Second, its operating model differs from Bitcoin’s Proof of Work and Ethereum’s Proof of Stake. XRP uses a unique consensus mechanism called the Ripple Protocol Consensus Algorithm (RPCA). Instead of relying on miners or stakers, XRP validators reach agreement through a process based on a Unique Node List (UNL)—a list of trusted validators maintained by each node. Transactions are proposed, voted on, and confirmed when at least 80% of a validator’s UNL agrees on the transaction set, enabling new ledger versions to be validated every 3–5 seconds. This approach allows for rapid, energy-efficient transaction finality without mining, offering high throughput and low cost. While the model depends on trust and UNL overlap among validators, it has proven reliable and scalable since the XRP Ledger’s launch in 2012.

XRP’s Value Proposition

XRP’s value proposition lies in its ability to enable fast, low-cost, and scalable cross-border payments. Unlike traditional payment systems like SWIFT, which can take days and involve multiple intermediaries, XRP allows for real-time settlement with full transparency. For banks, fintechs, and remittance services, XRP provides a regulated, institution-friendly alternative to traditional methods, especially as compliance frameworks become more mature globally. Its capacity to lower capital requirements and simplify international money transfers makes it a compelling solution for modernizing global finance.

Investing in XRP

For Canadian investors interested in gaining exposure to XRP, three ETF providers have recently launched ETFs that offer such exposure, namely:

Evolve Funds Group Inc.’s Evolve XRP ETF (Tickers: XRP) will invest in long-term holdings of XRP acquired through Coinbase and/or other reputable XRP trading platforms.

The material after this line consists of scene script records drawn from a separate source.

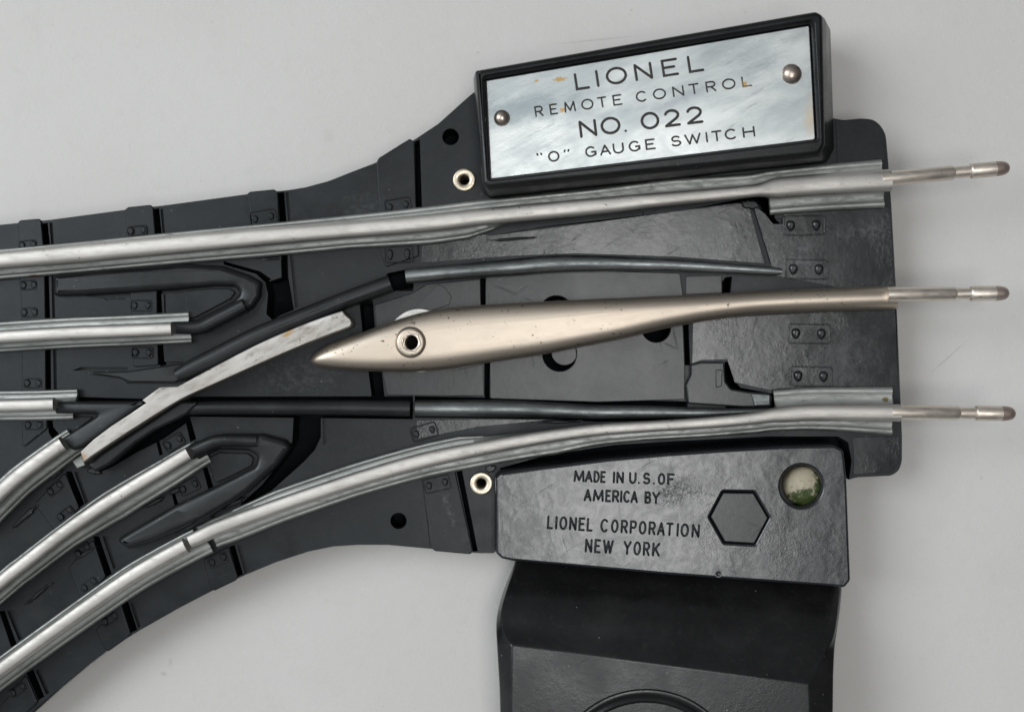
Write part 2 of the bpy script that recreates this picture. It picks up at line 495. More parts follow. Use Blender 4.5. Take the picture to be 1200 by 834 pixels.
# --- base casting with deep slots
outline = [(-70, 272), (0, 263.5), (60, 257.5), (146, 246), (191, 241), (287, 228), (337, 223), (358, 219.6), (386, 212), (411, 202), (440, 191),
           (487, 163), (514, 145), (550, 112.6), (580, 90), (960, 60), (966, 137), (989, 141), (1008, 139), (1023, 140), (1032, 147), (1038, 158), (1040.5, 186),
           (1044.5, 240), (1049.5, 331), (1054.5, 451), (1057, 511), (1057, 540), (1053.5, 551), (1045, 557), (1004, 559), (990, 563), (985, 600), (960, 640), (583, 640),
           (580, 648), (560, 647.7), (508, 643), (454, 638), (419, 638), (390, 640), (361, 646), (323, 658.5), (288, 673), (256, 688), (210, 712), (164, 738),
           (128, 760), (90, 789), (54, 819), (20, 850), (-70, 930)]
body = bmesh.new()
prism(body, fillet(outline, 26, 4), 6, 58)
cut = bmesh.new()
def slot(pts, depth=20, r=0):
    p = fillet(pts, r) if r else pts
    # walls run straight down from the traced rim
    q = [W(a[0], a[1], 58) for a in p]
    prism(cut, q, depth, 75 + random.random(), plan=True)
random.seed(4)
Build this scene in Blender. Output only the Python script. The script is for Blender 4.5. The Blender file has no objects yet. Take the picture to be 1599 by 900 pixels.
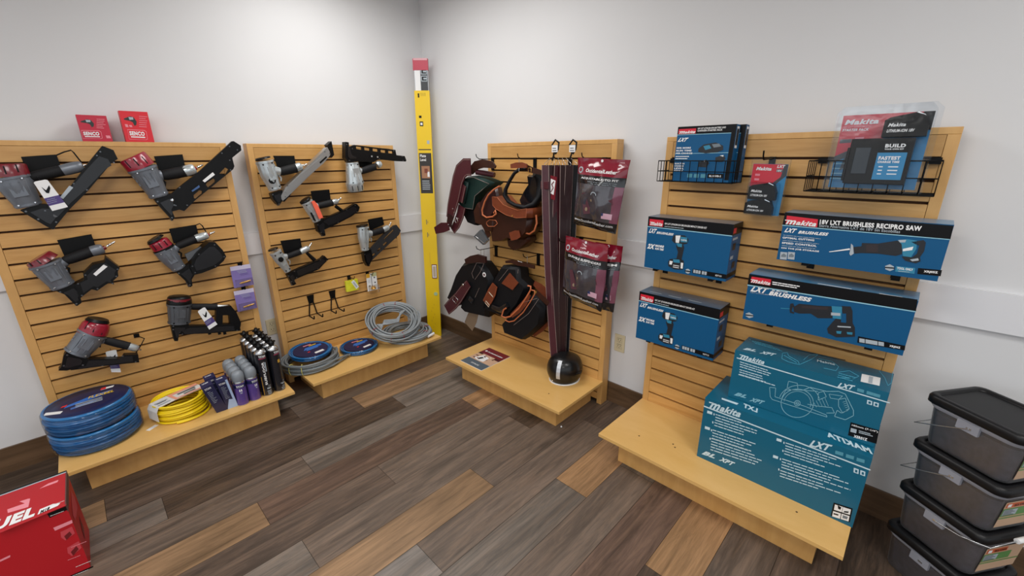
import bpy, math, random
from mathutils import Vector, Matrix
from mathutils.geometry import tessellate_polygon
random.seed(7)
SC = bpy.context.scene
COL = SC.collection
R = math.radians
V = Vector

# ---------------------------------------------------------------- camera
FPX = 663.08                      # focal length in pixels of the 1599 px wide frame
PIT, ROL, YAW = R(-17.2908), R(-0.4068), R(44.3966)
CAMP = V((-2.20070, -3.13679, 1.54276))
fwd = V((math.cos(PIT)*math.cos(YAW), math.cos(PIT)*math.sin(YAW), math.sin(PIT)))
rgt0 = V((math.sin(YAW), -math.cos(YAW), 0)); up0 = rgt0.cross(fwd)
rgt = rgt0*math.cos(ROL) + up0*math.sin(ROL)
upv = up0*math.cos(ROL) - rgt0*math.sin(ROL)
cd = bpy.data.cameras.new('camera'); cam = bpy.data.objects.new('camera', cd); COL.objects.link(cam)
cd.sensor_width = 36; cd.lens = 36*FPX/1599; cd.clip_start = .05; cd.clip_end = 60
m3 = Matrix((rgt, upv, -fwd)).transposed()
cam.matrix_world = Matrix.Translation(CAMP) @ m3.to_4x4()
SC.camera = cam
SC.view_settings.view_transform = 'Standard'; SC.view_settings.look = 'None'
SC.view_settings.gamma = 1; SC.view_settings.use_curve_mapping = False
SC.view_settings.exposure = 0.42

# ---------------------------------------------------------------- light
w = bpy.data.worlds.new('world'); SC.world = w; w.use_nodes = True
w.node_tree.nodes['Background'].inputs[0].default_value = (.88, .94, 1, 1)
w.node_tree.nodes['Background'].inputs[1].default_value = .80
def area(name, loc, sx, sy, power, col=(1, .97, .92), rot=(0, 0, 0), spread=180):
    l = bpy.data.lights.new(name, 'AREA'); l.shape = 'RECTANGLE'; l.size = sx; l.size_y = sy
    l.energy = power; l.color = col; l.spread = R(spread)
    o = bpy.data.objects.new(name, l); o.location = loc; o.rotation_euler = rot; COL.objects.link(o)


area('ceiling_light_panel', (-.95, -1.0, 2.72), .6, 1.2, 17, (1, .985, .96), spread=170)
area('ceiling_light_panel', (-2.5, -2.3, 2.72), .6, 1.2, 20, (1, .985, .96), spread=170)
area('ceiling_light_panel', (-1.4, -4.0, 2.72), .6, 1.2, 18, (1, .985, .96), spread=170)
area('ceiling_light_panel', (-4.3, -2.2, 2.72), .6, 1.2, 22, (1, .985, .96), spread=170)
area('ceiling_light_panel', (-4.2, -4.8, 2.72), .6, 1.2, 26, (1, .985, .96), spread=170)

# ---------------------------------------------------------------- materials
def lin(c): return tuple((v/12.92 if v <= .04045 else ((v+.055)/1.055)**2.4) for v in c)
def rgb(h): return lin(tuple(int(h[i:i+2], 16)/255 for i in (0, 2, 4))) + (1,)
MATS = {}
def mat(name, col='808080', rough=.5, metal=0., noise=.0, nscale=30., bump=0., coat=0., alpha=1., trans=0., spec=None):
    if name in MATS: return MATS[name]
    m = bpy.data.materials.new(name); m.use_nodes = True; nt = m.node_tree
    b = nt.nodes['Principled BSDF']; c = rgb(col)
    b.inputs['Base Color'].default_value = c; b.inputs['Roughness'].default_value = rough
    b.inputs['Metallic'].default_value = metal; b.inputs['Coat Weight'].default_value = coat
    b.inputs['Coat Roughness'].default_value = .08
    b.inputs['Alpha'].default_value = alpha; b.inputs['Transmission Weight'].default_value = trans
    if spec is not None: b.inputs['Specular IOR Level'].default_value = spec
    if noise or bump:
        tc = nt.nodes.new('ShaderNodeTexCoord'); nz = nt.nodes.new('ShaderNodeTexNoise')
        nz.inputs['Scale'].default_value = nscale; nz.inputs['Detail'].default_value = 4
        nt.links.new(tc.outputs['Object'], nz.inputs['Vector'])
        if noise:
            mx = nt.nodes.new('ShaderNodeMix'); mx.data_type = 'RGBA'
            mx.inputs['A'].default_value = tuple(v*(1-noise) for v in c[:3])+(1,)
            mx.inputs['B'].default_value = tuple(min(1, v*(1+noise)) for v in c[:3])+(1,)
            nt.links.new(nz.outputs['Fac'], mx.inputs['Factor']); nt.links.new(mx.outputs['Result'], b.inputs['Base Color'])
        if bump:
            bp = nt.nodes.new('ShaderNodeBump'); bp.inputs['Strength'].default_value = bump; bp.inputs['Distance'].default_value = .002
            nt.links.new(nz.outputs['Fac'], bp.inputs['Height']); nt.links.new(bp.outputs['Normal'], b.inputs['Normal'])
    MATS[name] = m; return m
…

3iQ's 3iQ XRP ETF (Tickers: XRPQ/ XRPQ.U) will invest in long-term holdings of XRP, purchased from reputable digital asset trading platforms and OTC counterparties.

XRPQ will charge a 0% management fee for the first six months, and the underlying assets will be completely secured in standalone cold storage.

Purpose Investments launched their Purpose XRP ETF (Tickers: XRPP/XRPP.B/XRPP.U), which invests in and holds substantially all of its assets in long-term holdings of XRP. The management fee for the fund will be waived until February 1, 2026.

Takeaway

With the increasing securitization of cryptocurrencies, investors have broader options regarding which cryptocurrencies to include in their portfolios. The launch of the aforementioned ETFs highlights the choices available to investors within the growing digital assets class.

Please note this article is for information purposes only and does not in any way constitute investment advice. It is essential that you seek advice from a registered financial professional prior to making any investment decision.